Because so many tickets are being issued by the increasing number of cameras, the threshold for seizure will likely change. Currently, moving violation tickets issued by police officers carry points against a driver's record — four points for speeding above 11 miles per hour, for example — and Lander suggested that he might be open to a similar system so that the worst reckless drivers lose their cars faster.

"Is it going to be a set number of red light and speed violations? Will there be more weight to very fast speeding? There could be points for different adjudicated violations, or we could just do an aggregate number of tickets," he said. "The goal is to have it be very simple to understand, but perhaps very fast speeding would count more."

Cameras issue tickets to any given car or truck that speeds or runs a red light on a roadway with a camera. But many cars and trucks that get tickets — looking at you, FedEx, Fresh Direct, UPS etc. — are driven by multiple drivers. And it is the reckless driver, not the truck being used by said driver, that Lander hopes to get off the road.

Every day.
This is happening more and more in residential communities, making our roadways less safe.

How will the city figure out who of FedEx's hundreds (if not thousands) of drivers was behind the wheel when truck number 1469348-B ran the red light in front of the school at Eighth Avenue and 13th Street in Park Slope at exactly 14:06:33 on 14-Oct-19? And if the city is able to find out who the driver was, how will officials connect that same driver to other violations across the city?

And what about United States Postal Service drivers, who are almost never held accountable (even when they kill someone) because their trucks do not have license plates?

Browne-Marshall suggested that car drivers could challenge the law if it doesn't also apply to the drivers of fleet vehicles.

"Is the city going to seize UPS trucks? Buses? Milk trucks?" she asked, pointing out that corporations have far more resources to fight tickets, which suggests that the bill might affect random drivers more than it would drivers with corporate legal might behind them.

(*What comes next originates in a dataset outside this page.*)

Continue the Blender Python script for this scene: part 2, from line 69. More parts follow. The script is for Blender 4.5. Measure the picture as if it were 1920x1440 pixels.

Lander said that fleet vehicles — including vehicles in the city fleet driven by city employees on city duty — would be subject to his bill, but details about how fleet drivers would be held accountable remain to be worked out.

"The program is designed for individuals, but we're tying to do it in a way that doesn't treat people differently based on how much money they [or their companies] have," Lander said. "Fines have disparate impact. This program wants to take a restorative justice approach, so we might want something different for fleet ownership so that fines don't just become another 'cost of doing business.'"

Lander said he would not allow fleet punishment to delay the bill itself.

"I would not let it hold up the bill," he said. "This bill is not going to solve every problem, but it's an important expansion of Vision Zero into new terrain with a laser focus on the most reckless drivers."

So will this bill pass?

The Law Department declined to talk to Streetsblog for this story, but Lander said he and the mayoral agency are entirely on the same page.

"I get that people are frustrated and that there suspicions that something else is going on here [that's delaying the bill], but at the moment, this is a good faith effort," he said. "I want to give the city the credit it's due. I am optimistic that we will have a finished bill for passage early in the new year. We will identify people who own the most reckless vehicles and, after offering them sufficient due process to contest or correct their dangerous vehicle ownership, their car will be seized."

Council Speaker Corey Johnson is also optimistic because "there’s no political impediment to the bill."

"It’s just figuring out the legal structure and guidelines [related to] the Fourth Amendment, which prohibits unreasonable search and seizure," Johnson told Streetsblog last month. Brad and the Law Department are making sure that the bill can withstand any lawsuit or court challenge. We’re almost there."